Leaders leave behind a legacy


Memorable: Zaki (left) and Wan Ahmad Farid at the inaugural Tun Zaki Azmi Lecture at the Asian International Arbitration Centre in Kuala Lumpur. — AZMAN GHANI /The Star

KUALA LUMPUR: The true test of leadership is not whether a leader becomes more prominent or popular, but whether the ­institution they leave behind is stronger and more trusted than when they inherited it, says Chief Justice Tun Wan Ahmad Farid Wan Salleh.

Speaking at the inaugural Tun Zaki Azmi Lecture titled Leading with Courage, Stewarding Justice, Wan Ahmad Farid said leaders must be prepared to make difficult and sometimes unpopular decisions in the long-term ­interests of the institutions they serve.

“I have asked myself, more times than I can count, the question that I think defines every serious leader: Am I leaving this better than I found it?

“Not more prominent, not more celebrated, certainly not more popular. Better. More trusted. More worthy of the faith placed in it by people who have nowhere else to turn.

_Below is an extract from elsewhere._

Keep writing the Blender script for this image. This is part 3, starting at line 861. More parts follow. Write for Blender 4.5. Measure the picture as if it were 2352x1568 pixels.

“That question has never left me. You know what it means to hold the line when the line is being tested, the loneliness of a decision that is right but not popular, and the discipline it takes to serve the long term when the short term is pressing in from every direction,” he said in his speech yesterday.

Named in honour of Tun Zaki Azmi, Malaysia’s sixth Chief Justice, the lecture series was established to recognise his contributions to the administration of justice, institutional development and public service.

The launch also marked the commencement of the Leadership and Stewardship Initiative, aimed at promoting responsible leadership, strengthening institutional trust and preserving the lessons of distinguished leaders for future generations.

Wan Ahmad Farid said leadership was not about prestige or popularity, but about ensuring public institutions remained resilient, credible and worthy of public confidence.

“Every person in this room who carries responsibility, who has felt the weight of institutional leadership, who has asked themselves whether they are leaving things better than they found them, your work matters.

“The decisions you make in quiet rooms, under pressure, without applause, matter. The wisdom you have built through those decisions is not yours alone to keep.

“It belongs to all of us, to this community and to the next generation of leaders who will inherit what we build here and who deserve to inherit something worthy of their dedication.”

Wan Ahmad Farid also cautioned against allowing valuable institutional knowledge to disappear when experienced leaders retire.

“Leaders retire, and when they do, something goes with them, quietly and without announcement, that we can never fully recover,” he said.

Valuable lessons gained from navigating crises, managing competing interests and leading organisations under pressure could be lost without mechanisms to pass them on to future generations, he warned.